◆ SET EXERCISE: Please, without the pictures, retype exactly the lines from the start of the material through the line that holds "from mathutils import Vector, Matrix".

◆ SUPPLIED MATERIAL:
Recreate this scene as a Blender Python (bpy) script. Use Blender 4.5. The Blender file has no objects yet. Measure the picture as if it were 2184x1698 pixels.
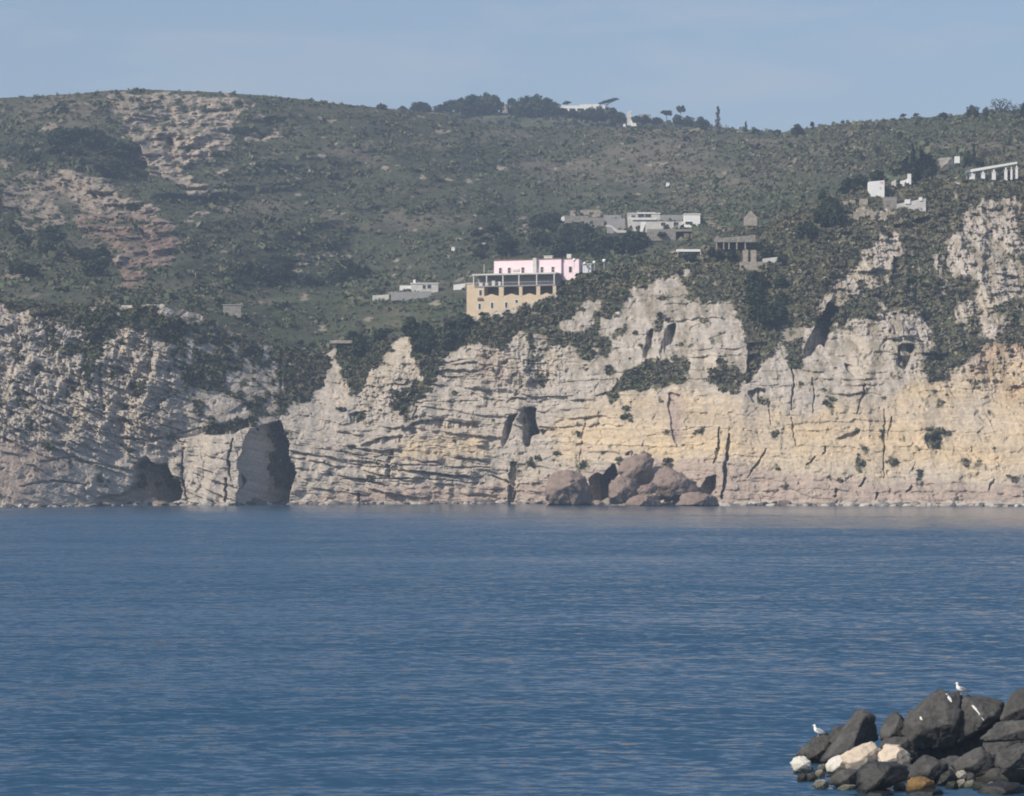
import bpy, bmesh, math, random
import numpy as np
from mathutils import Vector, Matrix

# ------------------------------------------------------------------ basics
F = 2904.0            # focal length in picture pixels (1024 wide)
HV = 460.7            # row of the horizon
CAMZ = 12.5           # eye height above the sea
PS = 1024 / 2184.0    # survey sketch units -> picture pixels
scene = bpy.context.scene
col = scene.collection
rng = np.random.default_rng(7)
random.seed(7)

def wp(px, py, Y):
    """survey sketch point at distance Y -> world"""
    u, v = px * PS, py * PS
    return Vector((Y * (u - 512) / F, Y, CAMZ + Y * (HV - v) / F))
def mpp(Y):
    return Y / F * PS

def Rg(ox, oy, k=2.184):
    def f(pts):
        return [((ox + x / k) * 0.73387, (oy + y / k) * 0.73387) for x, y in pts]
    return f
R1, R2, R3 = Rg(0, 200), Rg(1000, 200), Rg(1976, 200)
R4, R5, R6 = Rg(0, 800), Rg(1000, 800), Rg(1976, 800)
R7 = Rg(2250, 1950, 3.008)
R8 = Rg(1050, 700, 2.912)
RC = Rg(1600, 580, 4.368)     # hamlet
RN = Rg(2450, 400, 4.152)     # upper right terraces
RF = Rg(1150, 240, 2.184)     # far ridge
RB = Rg(1540, 1280, 3.5226)   # boulders at the cliff foot
def one(f, x, y):
    return f([(x, y)])[0]

def tag(o, label=None, cat=None, group=None, kind=None):
    if label: o['label'] = label; o['kind'] = kind or 'thing'
    if cat: o['category'] = cat
    if group: o['group'] = group
    if kind: o['kind'] = kind
    return o
def empty(name, loc, rz=0.0):
    o = bpy.data.objects.new(name, None)
    o.empty_display_size = 0.5
    col.objects.link(o); o.location = loc; o.rotation_euler = (0, 0, rz)
    return o
def link(name, me, mat=None, parent=None):
    o = bpy.data.objects.new(name, me); col.objects.link(o)
    if mat: me.materials.append(mat)
    if parent: o.parent = parent
    return o
def copy_tree(o, parent=None):
    c = o.copy(); col.objects.link(c); c.parent = parent
    for ch in list(o.children): copy_tree(ch, c)
    return c

def mesh_np(name, V, faces, smooth=True):
    """V (n,3) float, faces (m,k) int"""
    me = bpy.data.meshes.new(name)
    V = np.asarray(V, np.float32); faces = np.asarray(faces, np.int32)
    m, k = faces.shape
    me.vertices.add(len(V)); me.vertices.foreach_set('co', V.ravel())
    me.loops.add(m * k); me.loops.foreach_set('vertex_index', faces.ravel())
    me.polygons.add(m)
    me.polygons.foreach_set('loop_start', np.arange(0, m * k, k, dtype=np.int32))
    me.polygons.foreach_set('loop_total', np.full(m, k, np.int32))
    me.polygons.foreach_set('use_smooth', np.full(m, smooth, bool))
    me.update(calc_edges=True)
    return me
def set_col(me, name, C):
    a = me.attributes.new(name, 'FLOAT_COLOR', 'POINT')
    C4 = np.ones((len(C), 4), np.float32); C4[:, :3] = C
    a.data.foreach_set('color', C4.ravel())
def set_f(me, name, A):
    a = me.attributes.new(name, 'FLOAT', 'POINT')
    a.data.foreach_set('value', np.asarray(A, np.float32).ravel())

# ------------------------------------------------------------------ noise
_p = np.random.default_rng(3).permutation(256).astype(np.int32)
_g = np.random.default_rng(4).normal(size=(256, 3)); _g /= np.linalg.norm(_g, axis=1)[:, None]
_g = _g.astype(np.float32)
def perlin(x, y, z=None):
    x = np.asarray(x, np.float32); y = np.asarray(y, np.float32)
    z = np.zeros_like(x) if z is None else np.asarray(z, np.float32)
    x, y, z = np.broadcast_arrays(x, y, z)
    xi, yi, zi = np.floor(x).astype(np.int32), np.floor(y).astype(np.int32), np.floor(z).astype(np.int32)
    xf, yf, zf = x - xi, y - yi, z - zi
    s = lambda t: t * t * t * (t * (t * 6 - 15) + 10)
    sx, sy, sz = s(xf), s(yf), s(zf)
    out = 0
    for dz in (0, 1):
        for dy in (0, 1):
            for dx in (0, 1):
                h = _p[(_p[(_p[(xi + dx) & 255] + yi + dy) & 255] + zi + dz) & 255]
                g = _g[h]
                d = g[..., 0] * (xf - dx) + g[..., 1] * (yf - dy) + g[..., 2] * (zf - dz)
                out = out + d * (sx if dx else 1 - sx) * (sy if dy else 1 - sy) * (sz if dz else 1 - sz)
    return out * 1.6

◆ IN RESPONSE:
Recreate this scene as a Blender Python (bpy) script. Use Blender 4.5. The Blender file has no objects yet. Measure the picture as if it were 2184x1698 pixels.
import bpy, bmesh, math, random
import numpy as np
from mathutils import Vector, Matrix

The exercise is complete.